- [Set problem]:
Exactly retype the lines of the material from its first line to the line with "fb.build('loose_fibres', FIBRE, mr)['kind']", including both.
──────────
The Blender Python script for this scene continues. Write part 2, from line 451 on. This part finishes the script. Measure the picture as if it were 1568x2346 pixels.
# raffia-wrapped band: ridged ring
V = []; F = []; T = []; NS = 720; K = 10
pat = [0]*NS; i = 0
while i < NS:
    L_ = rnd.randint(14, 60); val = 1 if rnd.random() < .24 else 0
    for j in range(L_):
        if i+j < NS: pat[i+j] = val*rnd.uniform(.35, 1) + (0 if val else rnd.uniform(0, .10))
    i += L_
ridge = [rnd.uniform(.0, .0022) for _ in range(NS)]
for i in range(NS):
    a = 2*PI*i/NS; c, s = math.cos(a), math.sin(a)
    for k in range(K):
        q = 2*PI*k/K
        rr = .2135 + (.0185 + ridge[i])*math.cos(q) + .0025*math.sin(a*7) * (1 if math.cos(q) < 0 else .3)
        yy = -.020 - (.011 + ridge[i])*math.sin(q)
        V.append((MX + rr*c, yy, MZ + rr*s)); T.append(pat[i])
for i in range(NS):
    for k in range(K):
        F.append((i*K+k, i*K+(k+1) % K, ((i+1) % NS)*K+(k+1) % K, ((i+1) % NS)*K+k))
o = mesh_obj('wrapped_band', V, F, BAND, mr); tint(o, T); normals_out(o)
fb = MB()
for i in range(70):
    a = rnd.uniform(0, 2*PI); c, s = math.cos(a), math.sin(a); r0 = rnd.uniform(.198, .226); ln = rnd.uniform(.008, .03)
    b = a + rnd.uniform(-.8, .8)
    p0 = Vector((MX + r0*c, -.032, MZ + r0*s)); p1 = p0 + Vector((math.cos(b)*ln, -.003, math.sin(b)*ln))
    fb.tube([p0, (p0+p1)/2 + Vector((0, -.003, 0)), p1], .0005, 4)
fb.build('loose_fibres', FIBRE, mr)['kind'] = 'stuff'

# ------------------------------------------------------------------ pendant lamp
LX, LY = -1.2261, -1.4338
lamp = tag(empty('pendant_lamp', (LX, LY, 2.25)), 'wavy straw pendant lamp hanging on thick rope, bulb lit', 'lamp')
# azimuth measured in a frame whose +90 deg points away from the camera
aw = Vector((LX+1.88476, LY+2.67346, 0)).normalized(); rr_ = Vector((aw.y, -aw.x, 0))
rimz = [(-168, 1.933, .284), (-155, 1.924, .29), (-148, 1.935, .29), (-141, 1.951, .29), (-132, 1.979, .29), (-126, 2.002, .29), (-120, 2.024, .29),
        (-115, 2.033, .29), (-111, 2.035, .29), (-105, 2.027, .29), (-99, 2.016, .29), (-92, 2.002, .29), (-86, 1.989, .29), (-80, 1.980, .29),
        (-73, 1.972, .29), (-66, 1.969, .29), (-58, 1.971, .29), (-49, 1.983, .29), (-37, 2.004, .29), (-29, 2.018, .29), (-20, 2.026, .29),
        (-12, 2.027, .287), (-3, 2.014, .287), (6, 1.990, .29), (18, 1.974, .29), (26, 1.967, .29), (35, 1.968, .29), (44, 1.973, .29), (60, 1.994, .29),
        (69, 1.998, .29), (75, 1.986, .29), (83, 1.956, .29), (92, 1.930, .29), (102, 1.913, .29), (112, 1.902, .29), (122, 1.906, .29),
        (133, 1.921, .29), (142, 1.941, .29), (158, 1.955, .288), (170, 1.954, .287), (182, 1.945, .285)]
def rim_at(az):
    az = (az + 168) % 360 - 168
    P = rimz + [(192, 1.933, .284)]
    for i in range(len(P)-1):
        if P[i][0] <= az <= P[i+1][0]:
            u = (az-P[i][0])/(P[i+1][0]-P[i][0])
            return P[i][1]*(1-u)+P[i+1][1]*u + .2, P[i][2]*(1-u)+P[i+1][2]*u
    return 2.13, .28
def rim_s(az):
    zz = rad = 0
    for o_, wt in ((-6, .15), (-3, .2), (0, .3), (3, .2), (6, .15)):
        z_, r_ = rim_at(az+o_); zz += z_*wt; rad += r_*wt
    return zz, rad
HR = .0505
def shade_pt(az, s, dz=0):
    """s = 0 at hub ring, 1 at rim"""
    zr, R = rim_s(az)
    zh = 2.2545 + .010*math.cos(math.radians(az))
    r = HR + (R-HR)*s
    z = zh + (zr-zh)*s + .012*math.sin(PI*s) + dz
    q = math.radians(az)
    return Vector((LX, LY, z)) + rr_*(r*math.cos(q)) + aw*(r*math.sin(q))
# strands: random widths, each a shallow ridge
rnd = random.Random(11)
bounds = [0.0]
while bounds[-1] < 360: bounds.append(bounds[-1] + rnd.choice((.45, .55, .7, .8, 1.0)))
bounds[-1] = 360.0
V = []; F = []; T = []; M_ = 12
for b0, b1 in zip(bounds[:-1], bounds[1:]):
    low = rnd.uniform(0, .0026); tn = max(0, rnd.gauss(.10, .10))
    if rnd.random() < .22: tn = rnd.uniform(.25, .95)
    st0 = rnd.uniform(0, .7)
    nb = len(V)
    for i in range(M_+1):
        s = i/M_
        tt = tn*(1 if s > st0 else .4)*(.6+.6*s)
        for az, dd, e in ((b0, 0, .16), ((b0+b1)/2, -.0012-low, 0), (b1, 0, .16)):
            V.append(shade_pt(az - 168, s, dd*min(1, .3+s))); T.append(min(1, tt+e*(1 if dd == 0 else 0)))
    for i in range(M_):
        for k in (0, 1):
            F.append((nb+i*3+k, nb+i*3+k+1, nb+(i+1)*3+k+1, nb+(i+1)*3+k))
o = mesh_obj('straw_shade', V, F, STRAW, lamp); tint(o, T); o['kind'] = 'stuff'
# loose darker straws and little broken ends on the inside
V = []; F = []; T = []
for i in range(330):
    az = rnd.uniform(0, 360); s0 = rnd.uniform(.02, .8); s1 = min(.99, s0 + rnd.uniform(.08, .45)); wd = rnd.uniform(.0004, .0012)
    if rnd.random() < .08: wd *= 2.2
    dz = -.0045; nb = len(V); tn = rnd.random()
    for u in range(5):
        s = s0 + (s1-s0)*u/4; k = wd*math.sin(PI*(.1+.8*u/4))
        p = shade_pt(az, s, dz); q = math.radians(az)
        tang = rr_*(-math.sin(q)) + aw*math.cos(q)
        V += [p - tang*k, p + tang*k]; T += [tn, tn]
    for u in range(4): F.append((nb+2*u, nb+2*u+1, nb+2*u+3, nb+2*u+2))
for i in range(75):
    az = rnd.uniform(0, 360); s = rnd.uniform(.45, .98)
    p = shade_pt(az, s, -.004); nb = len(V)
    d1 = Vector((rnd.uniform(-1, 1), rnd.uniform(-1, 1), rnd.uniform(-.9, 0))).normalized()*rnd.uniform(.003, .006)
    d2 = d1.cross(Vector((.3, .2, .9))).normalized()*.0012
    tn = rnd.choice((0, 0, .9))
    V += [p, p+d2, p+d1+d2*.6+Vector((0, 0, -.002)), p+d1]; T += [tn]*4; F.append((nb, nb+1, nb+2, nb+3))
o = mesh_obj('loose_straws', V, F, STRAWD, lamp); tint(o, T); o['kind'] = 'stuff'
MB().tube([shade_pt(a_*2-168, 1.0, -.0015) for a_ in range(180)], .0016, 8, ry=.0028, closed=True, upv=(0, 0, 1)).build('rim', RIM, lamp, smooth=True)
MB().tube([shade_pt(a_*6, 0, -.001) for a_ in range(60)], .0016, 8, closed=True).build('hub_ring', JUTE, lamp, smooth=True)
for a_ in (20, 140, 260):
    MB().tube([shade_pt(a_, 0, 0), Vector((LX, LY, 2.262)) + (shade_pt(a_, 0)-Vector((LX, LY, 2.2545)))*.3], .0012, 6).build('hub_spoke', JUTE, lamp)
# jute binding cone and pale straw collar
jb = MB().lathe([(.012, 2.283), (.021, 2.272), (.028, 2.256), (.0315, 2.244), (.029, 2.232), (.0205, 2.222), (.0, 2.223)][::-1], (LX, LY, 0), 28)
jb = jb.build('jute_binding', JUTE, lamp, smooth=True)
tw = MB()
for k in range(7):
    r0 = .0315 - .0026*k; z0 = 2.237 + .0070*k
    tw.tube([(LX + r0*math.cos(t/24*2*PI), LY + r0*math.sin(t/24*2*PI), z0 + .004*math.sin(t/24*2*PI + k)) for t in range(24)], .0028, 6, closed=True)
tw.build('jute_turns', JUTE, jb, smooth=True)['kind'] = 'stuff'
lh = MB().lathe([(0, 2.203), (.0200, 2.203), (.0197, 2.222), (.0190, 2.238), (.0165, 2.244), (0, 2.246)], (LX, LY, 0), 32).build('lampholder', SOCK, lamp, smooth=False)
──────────
- [Full response]:
The Blender Python script for this scene continues. Write part 2, from line 451 on. This part finishes the script. Measure the picture as if it were 1568x2346 pixels.
# raffia-wrapped band: ridged ring
V = []; F = []; T = []; NS = 720; K = 10
pat = [0]*NS; i = 0
while i < NS:
    L_ = rnd.randint(14, 60); val = 1 if rnd.random() < .24 else 0
    for j in range(L_):
        if i+j < NS: pat[i+j] = val*rnd.uniform(.35, 1) + (0 if val else rnd.uniform(0, .10))
    i += L_
ridge = [rnd.uniform(.0, .0022) for _ in range(NS)]
for i in range(NS):
    a = 2*PI*i/NS; c, s = math.cos(a), math.sin(a)
    for k in range(K):
        q = 2*PI*k/K
        rr = .2135 + (.0185 + ridge[i])*math.cos(q) + .0025*math.sin(a*7) * (1 if math.cos(q) < 0 else .3)
        yy = -.020 - (.011 + ridge[i])*math.sin(q)
        V.append((MX + rr*c, yy, MZ + rr*s)); T.append(pat[i])
for i in range(NS):
    for k in range(K):
        F.append((i*K+k, i*K+(k+1) % K, ((i+1) % NS)*K+(k+1) % K, ((i+1) % NS)*K+k))
o = mesh_obj('wrapped_band', V, F, BAND, mr); tint(o, T); normals_out(o)
fb = MB()
for i in range(70):
    a = rnd.uniform(0, 2*PI); c, s = math.cos(a), math.sin(a); r0 = rnd.uniform(.198, .226); ln = rnd.uniform(.008, .03)
    b = a + rnd.uniform(-.8, .8)
    p0 = Vector((MX + r0*c, -.032, MZ + r0*s)); p1 = p0 + Vector((math.cos(b)*ln, -.003, math.sin(b)*ln))
    fb.tube([p0, (p0+p1)/2 + Vector((0, -.003, 0)), p1], .0005, 4)
fb.build('loose_fibres', FIBRE, mr)['kind'] = 'stuff'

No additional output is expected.